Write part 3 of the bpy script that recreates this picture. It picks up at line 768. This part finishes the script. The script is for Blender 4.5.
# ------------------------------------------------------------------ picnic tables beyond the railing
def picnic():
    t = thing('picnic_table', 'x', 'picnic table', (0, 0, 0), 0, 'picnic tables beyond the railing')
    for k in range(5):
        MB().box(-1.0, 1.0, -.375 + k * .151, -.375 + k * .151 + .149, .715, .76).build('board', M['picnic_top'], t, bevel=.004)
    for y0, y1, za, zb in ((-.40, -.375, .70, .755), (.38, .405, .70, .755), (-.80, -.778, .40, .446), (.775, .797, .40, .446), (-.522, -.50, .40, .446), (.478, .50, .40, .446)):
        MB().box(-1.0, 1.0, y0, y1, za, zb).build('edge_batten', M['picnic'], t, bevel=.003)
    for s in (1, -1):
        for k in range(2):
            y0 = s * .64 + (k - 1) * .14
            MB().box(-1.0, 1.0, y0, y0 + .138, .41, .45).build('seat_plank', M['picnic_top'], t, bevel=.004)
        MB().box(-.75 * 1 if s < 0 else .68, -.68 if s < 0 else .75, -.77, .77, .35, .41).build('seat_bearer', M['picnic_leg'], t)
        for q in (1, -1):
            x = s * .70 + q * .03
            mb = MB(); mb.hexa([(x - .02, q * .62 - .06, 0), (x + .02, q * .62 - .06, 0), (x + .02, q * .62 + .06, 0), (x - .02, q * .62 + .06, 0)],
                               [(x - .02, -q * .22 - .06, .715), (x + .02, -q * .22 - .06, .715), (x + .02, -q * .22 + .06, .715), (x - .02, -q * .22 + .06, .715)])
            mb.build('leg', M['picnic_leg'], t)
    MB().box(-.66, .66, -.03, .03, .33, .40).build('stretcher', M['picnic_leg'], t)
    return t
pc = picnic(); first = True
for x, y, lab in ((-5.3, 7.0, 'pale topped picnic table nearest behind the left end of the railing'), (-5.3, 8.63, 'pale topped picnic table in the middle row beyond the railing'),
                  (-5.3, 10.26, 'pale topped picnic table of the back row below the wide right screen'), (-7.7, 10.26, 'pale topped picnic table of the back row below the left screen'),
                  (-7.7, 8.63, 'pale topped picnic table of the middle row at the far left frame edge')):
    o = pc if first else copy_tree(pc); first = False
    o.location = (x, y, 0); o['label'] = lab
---
### PROBLEM TO WORK ON
Repeat the lines above exactly.

### SOLUTION TO THE EXERCISE
Write part 3 of the bpy script that recreates this picture. It picks up at line 768. This part finishes the script. The script is for Blender 4.5.
# ------------------------------------------------------------------ picnic tables beyond the railing
def picnic():
    t = thing('picnic_table', 'x', 'picnic table', (0, 0, 0), 0, 'picnic tables beyond the railing')
    for k in range(5):
        MB().box(-1.0, 1.0, -.375 + k * .151, -.375 + k * .151 + .149, .715, .76).build('board', M['picnic_top'], t, bevel=.004)
    for y0, y1, za, zb in ((-.40, -.375, .70, .755), (.38, .405, .70, .755), (-.80, -.778, .40, .446), (.775, .797, .40, .446), (-.522, -.50, .40, .446), (.478, .50, .40, .446)):
        MB().box(-1.0, 1.0, y0, y1, za, zb).build('edge_batten', M['picnic'], t, bevel=.003)
    for s in (1, -1):
        for k in range(2):
            y0 = s * .64 + (k - 1) * .14
            MB().box(-1.0, 1.0, y0, y0 + .138, .41, .45).build('seat_plank', M['picnic_top'], t, bevel=.004)
        MB().box(-.75 * 1 if s < 0 else .68, -.68 if s < 0 else .75, -.77, .77, .35, .41).build('seat_bearer', M['picnic_leg'], t)
        for q in (1, -1):
            x = s * .70 + q * .03
            mb = MB(); mb.hexa([(x - .02, q * .62 - .06, 0), (x + .02, q * .62 - .06, 0), (x + .02, q * .62 + .06, 0), (x - .02, q * .62 + .06, 0)],
                               [(x - .02, -q * .22 - .06, .715), (x + .02, -q * .22 - .06, .715), (x + .02, -q * .22 + .06, .715), (x - .02, -q * .22 + .06, .715)])
            mb.build('leg', M['picnic_leg'], t)
    MB().box(-.66, .66, -.03, .03, .33, .40).build('stretcher', M['picnic_leg'], t)
    return t
pc = picnic(); first = True
for x, y, lab in ((-5.3, 7.0, 'pale topped picnic table nearest behind the left end of the railing'), (-5.3, 8.63, 'pale topped picnic table in the middle row beyond the railing'),
                  (-5.3, 10.26, 'pale topped picnic table of the back row below the wide right screen'), (-7.7, 10.26, 'pale topped picnic table of the back row below the left screen'),
                  (-7.7, 8.63, 'pale topped picnic table of the middle row at the far left frame edge')):
    o = pc if first else copy_tree(pc); first = False
    o.location = (x, y, 0); o['label'] = lab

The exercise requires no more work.